Por outro lado, caso o desconto fosse aplicado ao valor cobrado há duas semanas, o preço a pagar pelos utilizadores à passagem por qualquer um dos cinco pórticos existentes entre o início da Via do Infante, em Lagos, e a Guia, não atingiria os 50 cêntimos. Assim sendo, é igual ou superior a este valor em quatro destes lanços da A22.
Continuando as comparações, quem percorrer a A22 de ponta a ponta, paga agora 6,2 euros, quando inicialmente gastava 11,6 euros. Aqui, como é fácil de perceber, a redução não chega sequer aos 50%, embora ande perto.
Caso o desconto fosse aplicado aos preços que vinham sendo aplicados antes deste redução, fazer toda a Via do Infante custaria 4,65 euros, 1,55 euros a menos do que agora.
Esta terá sido a forma de o Governo mitigar os impactos de uma medida que criticou e, inclusivamente, tentou evitar.
«Nós aprovámos isto em Novembro. E, desde então, o Governo fez tudo ao seu alcance para impedir a vigência da lei», recordou Cristóvão Norte.
«Primeiro, apodou a aprovação da proposta do PSD como ilegítima maioria negativa. Disse que era irresponsável do ponto de vista orçamental e ameaçou recorrer para o Tribunal Constitucional. Goradas todas essas tentativas de impedir que a lei avançasse, comprometeu-se que esta entraria em vigor tal e qual foi aprovada pela AR», acrescentou.

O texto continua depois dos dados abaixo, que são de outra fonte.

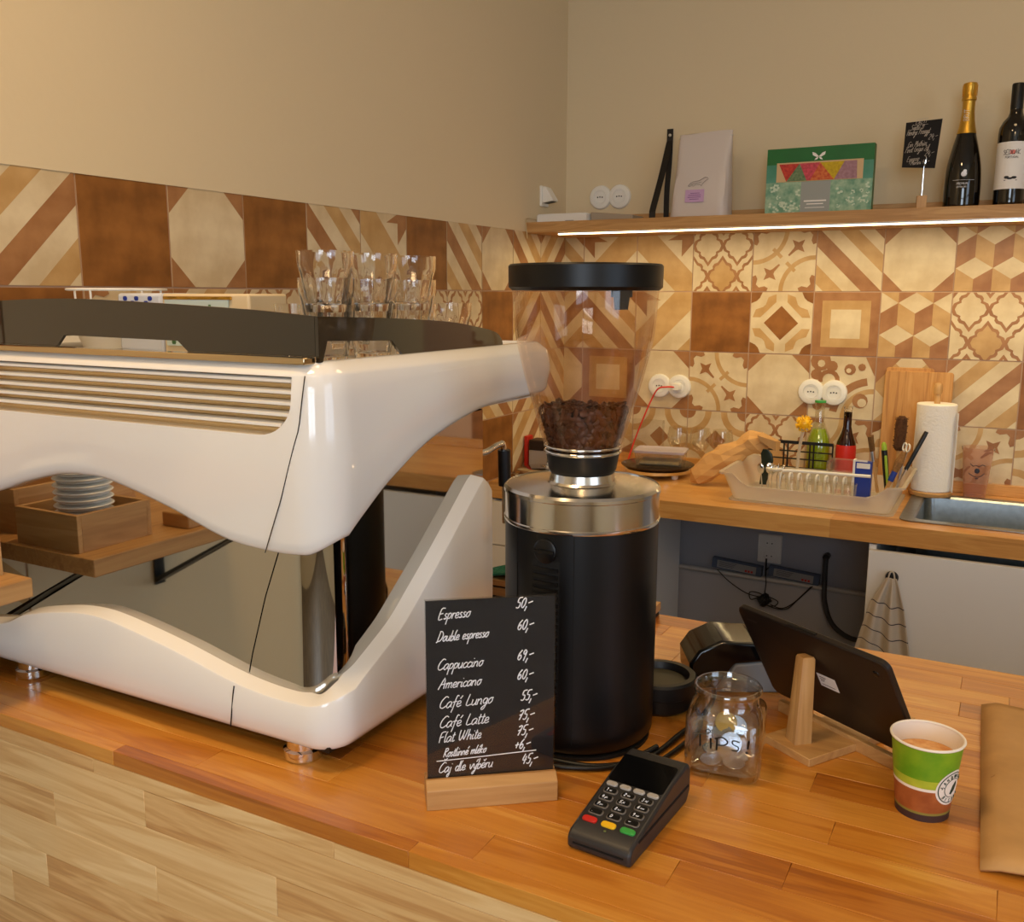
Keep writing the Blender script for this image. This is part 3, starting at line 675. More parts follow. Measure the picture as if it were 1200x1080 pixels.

A lei acabou por ser aplicada, regulamentada por uma portaria de 30 de Junho. Mas com um pormenor que fez toda a diferença: a revogação de todas as portarias posteriores ao decreto-lei original, de 2011, nomeadamente as que estipularam os descontos que estavam em vigor até final do mês passado.

Desta forma, considera o deputado social-democrata, ficaram a faltar «dois aspetos nevrálgicos. O primeiro, a redução efetiva em 50%. O segundo, a majoração de 25% [além dos 50%] em relação às viaturas elétricas».
Esta última referência é à redução de 75% para veículos elétricos e não poluentes, também aprovada em Novembro, com a qual o Governo alegou que não irá conseguir avançar desde já, devido a questões técnicas, prometendo que «a regulamentação será oportunamente implementada através de portaria».
«Do ponto de vista jurídico, estamos a avaliar todas as possibilidades e condições, já que, se houver a oportunidade de garantir que a lei se venha a cumprir, nós não hesitaremos em recorrer à justiça. Se tivermos de recorrer aos tribunais, não enjeitaremos essa possibilidade», prometeu o deputado algarvio do PSD.
«O Bloco de Esquerda irá pedir esclarecimentos ao Governo, porque, de facto, não se compreende. O que exigimos é que seja feita essa redução do preço a partir dos valores de 30 de Junho. Não aceitamos esta manigância», disse, por seu lado, o deputado bloquista João Vasconcelos.
O Sul Informação tentou obter do Ministério das Finanças uma explicação sobre a opção de aplicar o desconto ao valor original das portagens, mas não recebeu resposta até à hora de publicação deste artigo.